Most heinous inclusions:
- CRAIG, FRANCIS - NEAR YOU
- DINNING, MARK - TEEN ANGEL
- VILLAGE PEOPLE - Y.M.C.A.
- TEMPLE, SHIRLEY - ON THE GOOD SHIP LOLLIPOP

- Destiny's Child - Bills, Bills, Bills
- Martin, Ricky - Livin' la Vida Loca
- Cyrus, Billy Ray - Achy Breaky Heart
- Williams Jr., Hank - All My Rowdy Friends Are Coming Over Tonight
- Smith, Will - Men in Black
- Thomas, B.J. - Raindrops Keep Falling on My Head
- Shangri-Las - Leader of the Pack
- TLC - No Scrubs
- Twain, Shania - You're Still the One
- Warwick, Dionne - That's What Friends Are For
- Pointer Sisters - I'm So Excited
- Womack, Lee Ann - I Hope You Dance

Most unforgivable oversights, (a HIGHLY abridged list):
- MARLEY, BOB - EXODUS
- WHITEMAN, PAUL/GEORGE GERSHWIN - RHAPSODY IN BLUE
- SEX PISTOLS - ANARCHY IN THE U.K.
- WILLIAMS, BERT - NOBODY

- Who - My Generation
- Black Sabbath - Paranoid
- Menuhin, Yehudi/Edward Elgar - Elgar: Violin Concerto (EMI - 1932)
- Callas, Maria/Victor de Sabata - Vissi d'Arte (EMI - 1953)
- Run-D.M.C. - It's Like That
- Velvet Underground - Heroin
- Gould, Glenn - Goldberg Variations (Sony - 1955)
- Harris, Wynonie - Good Rockin' Tonight
- Clooney, Rosemary - Tenderly
- Hendrix, Jimi - Purple Haze
- Kalsoum, Oum - Al Atlal
- Joy Division - Love Will Tear Us Apart
- Kenton, Stan - Artistry in Rhythm
- Glass, Philip - Einstein on the Beach
- Henderson, Fletcher - Sugar Foot Stomp
- Brenston, Jackie - Rocket 88
- Johnson, James P. - Carolina Shout
- Cold Chisel - Khe Sanh
- Clash - London Calling
- Smith, Clarence - Pine Top's Boogie Woogie
- Metallica - One
- Morrison, Van - Madame George
- Ramones - Blitzkrieg Bop
- Kuti, Fela - Gentleman
- Simon & Garfunkel - Bridge Over Troubled Water
- Parliament - Tear the Roof Off the Sucker (Give Up the Funk)
- Smith, Bessie/Louis Armstrong - St.
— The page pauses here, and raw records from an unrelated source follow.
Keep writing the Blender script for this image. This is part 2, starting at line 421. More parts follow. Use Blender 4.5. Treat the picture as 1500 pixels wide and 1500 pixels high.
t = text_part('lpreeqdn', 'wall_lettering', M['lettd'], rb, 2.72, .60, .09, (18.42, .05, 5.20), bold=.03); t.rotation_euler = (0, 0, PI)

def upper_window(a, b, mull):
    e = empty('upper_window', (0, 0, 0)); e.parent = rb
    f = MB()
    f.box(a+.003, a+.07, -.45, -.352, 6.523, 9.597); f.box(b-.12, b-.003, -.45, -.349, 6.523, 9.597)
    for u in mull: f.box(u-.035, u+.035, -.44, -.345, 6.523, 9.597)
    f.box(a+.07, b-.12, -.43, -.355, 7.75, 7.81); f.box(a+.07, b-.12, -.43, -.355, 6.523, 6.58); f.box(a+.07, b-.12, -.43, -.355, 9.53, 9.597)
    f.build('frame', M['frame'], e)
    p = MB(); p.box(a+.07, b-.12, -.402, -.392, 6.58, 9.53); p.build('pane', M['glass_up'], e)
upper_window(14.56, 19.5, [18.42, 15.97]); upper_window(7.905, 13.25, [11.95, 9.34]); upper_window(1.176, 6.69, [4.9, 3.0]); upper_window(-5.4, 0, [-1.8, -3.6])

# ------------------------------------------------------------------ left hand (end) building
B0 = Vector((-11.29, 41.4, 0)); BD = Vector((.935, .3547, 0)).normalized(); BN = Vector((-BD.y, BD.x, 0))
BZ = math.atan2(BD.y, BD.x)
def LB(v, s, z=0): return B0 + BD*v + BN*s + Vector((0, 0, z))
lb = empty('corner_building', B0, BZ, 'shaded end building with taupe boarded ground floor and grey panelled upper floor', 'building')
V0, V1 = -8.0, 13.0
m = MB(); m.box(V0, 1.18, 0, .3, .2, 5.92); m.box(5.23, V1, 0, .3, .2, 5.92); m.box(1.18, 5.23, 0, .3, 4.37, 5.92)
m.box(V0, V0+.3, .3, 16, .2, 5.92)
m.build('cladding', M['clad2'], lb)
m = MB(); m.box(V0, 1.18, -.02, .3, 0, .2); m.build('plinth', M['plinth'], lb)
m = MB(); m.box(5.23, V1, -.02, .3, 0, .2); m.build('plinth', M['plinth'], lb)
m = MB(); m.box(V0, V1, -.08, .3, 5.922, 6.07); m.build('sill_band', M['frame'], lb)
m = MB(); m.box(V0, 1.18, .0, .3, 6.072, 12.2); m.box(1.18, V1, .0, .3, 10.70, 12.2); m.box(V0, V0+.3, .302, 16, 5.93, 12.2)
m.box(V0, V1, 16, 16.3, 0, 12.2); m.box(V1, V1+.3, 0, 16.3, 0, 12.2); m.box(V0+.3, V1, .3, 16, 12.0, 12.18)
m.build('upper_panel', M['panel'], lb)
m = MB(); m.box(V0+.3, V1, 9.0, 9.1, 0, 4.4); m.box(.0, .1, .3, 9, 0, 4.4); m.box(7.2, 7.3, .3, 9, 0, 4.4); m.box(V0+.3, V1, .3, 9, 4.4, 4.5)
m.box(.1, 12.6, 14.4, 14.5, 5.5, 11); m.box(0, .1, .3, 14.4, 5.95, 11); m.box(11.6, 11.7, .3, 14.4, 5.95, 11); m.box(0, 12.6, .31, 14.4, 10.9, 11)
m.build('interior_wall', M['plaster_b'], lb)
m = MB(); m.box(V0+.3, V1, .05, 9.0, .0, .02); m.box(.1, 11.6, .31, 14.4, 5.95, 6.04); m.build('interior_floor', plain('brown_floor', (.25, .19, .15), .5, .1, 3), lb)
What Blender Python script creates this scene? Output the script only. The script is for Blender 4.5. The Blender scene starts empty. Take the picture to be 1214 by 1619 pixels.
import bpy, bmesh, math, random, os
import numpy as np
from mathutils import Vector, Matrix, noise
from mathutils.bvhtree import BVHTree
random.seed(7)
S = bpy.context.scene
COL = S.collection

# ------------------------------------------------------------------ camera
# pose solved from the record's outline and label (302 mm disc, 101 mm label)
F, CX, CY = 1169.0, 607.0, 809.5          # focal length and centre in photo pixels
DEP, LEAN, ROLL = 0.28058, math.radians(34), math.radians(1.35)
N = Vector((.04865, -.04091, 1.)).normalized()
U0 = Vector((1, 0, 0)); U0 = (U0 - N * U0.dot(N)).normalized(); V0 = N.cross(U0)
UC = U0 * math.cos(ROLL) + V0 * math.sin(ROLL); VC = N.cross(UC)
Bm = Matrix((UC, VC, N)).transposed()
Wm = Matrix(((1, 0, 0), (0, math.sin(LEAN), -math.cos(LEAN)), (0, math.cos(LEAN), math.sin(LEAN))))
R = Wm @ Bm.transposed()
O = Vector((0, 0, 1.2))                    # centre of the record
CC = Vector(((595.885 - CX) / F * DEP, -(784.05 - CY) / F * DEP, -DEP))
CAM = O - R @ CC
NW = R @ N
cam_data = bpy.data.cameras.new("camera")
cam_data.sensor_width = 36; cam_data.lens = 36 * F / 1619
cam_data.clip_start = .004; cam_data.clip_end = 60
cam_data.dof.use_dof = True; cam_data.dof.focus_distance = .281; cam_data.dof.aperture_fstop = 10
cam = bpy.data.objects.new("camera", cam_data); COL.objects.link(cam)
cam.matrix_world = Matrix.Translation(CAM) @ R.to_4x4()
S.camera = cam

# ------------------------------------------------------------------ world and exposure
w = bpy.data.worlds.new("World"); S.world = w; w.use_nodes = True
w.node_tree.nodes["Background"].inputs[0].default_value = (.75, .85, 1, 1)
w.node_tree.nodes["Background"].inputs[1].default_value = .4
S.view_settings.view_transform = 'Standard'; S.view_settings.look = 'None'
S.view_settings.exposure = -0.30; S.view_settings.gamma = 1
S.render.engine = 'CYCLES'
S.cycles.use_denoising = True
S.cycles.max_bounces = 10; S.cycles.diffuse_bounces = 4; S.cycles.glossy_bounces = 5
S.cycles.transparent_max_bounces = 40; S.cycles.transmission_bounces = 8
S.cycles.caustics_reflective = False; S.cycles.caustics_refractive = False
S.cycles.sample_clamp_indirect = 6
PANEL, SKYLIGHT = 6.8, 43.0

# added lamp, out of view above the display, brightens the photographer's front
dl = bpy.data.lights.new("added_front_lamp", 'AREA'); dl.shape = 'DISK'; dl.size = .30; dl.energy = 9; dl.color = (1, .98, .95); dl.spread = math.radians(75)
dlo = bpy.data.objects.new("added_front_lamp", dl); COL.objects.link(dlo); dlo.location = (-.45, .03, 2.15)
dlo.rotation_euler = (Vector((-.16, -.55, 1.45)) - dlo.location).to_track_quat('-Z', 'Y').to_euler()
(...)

Louis Blues
- O'Connor, Sinead - Nothing Compares 2 U
- Wilson, Jackie - Lonely Teardrops
- Nine Inch Nails - Head Like a Hole
- New Order - Blue Monday
- Jordan, Louis - Saturday Night Fish Fry

Most wrong-minded song choices by right-minded artist choices:
- ARMSTRONG, LOUIS - WHAT A WONDERFUL WORLD -over- WEST END BLUES
- John, Elton - Candle in the Wind -over- Your Song
- Seger, Bob - Old Time Rock & Roll -over- Night Moves
- Summer, Donna - She Works Hard for the Money -over- I Feel Love -and- Bad Girls
- Clapton, Eric - Change the World -over- I Shot the Sheriff
- Prince - Purple Rain -over- When Doves Cry
posted by freddy_gier at 12:42 PM on May 9, 2001


Oh, and let's not forget...the NEA insists that this reflects how "...the recording industry takes seriously its role as caretaker of our nation's cultural heritage." That statement stands in stark contrast to the fact that the more historical recordings, from before 1920, are almost entirely out of print, unavailable to the curious music fan in spite of their acknowledged stature. And every one of them was originally released by one of the two major labels, Columbia and Victor, who are now owned by media giants Sony and BMG, respectively!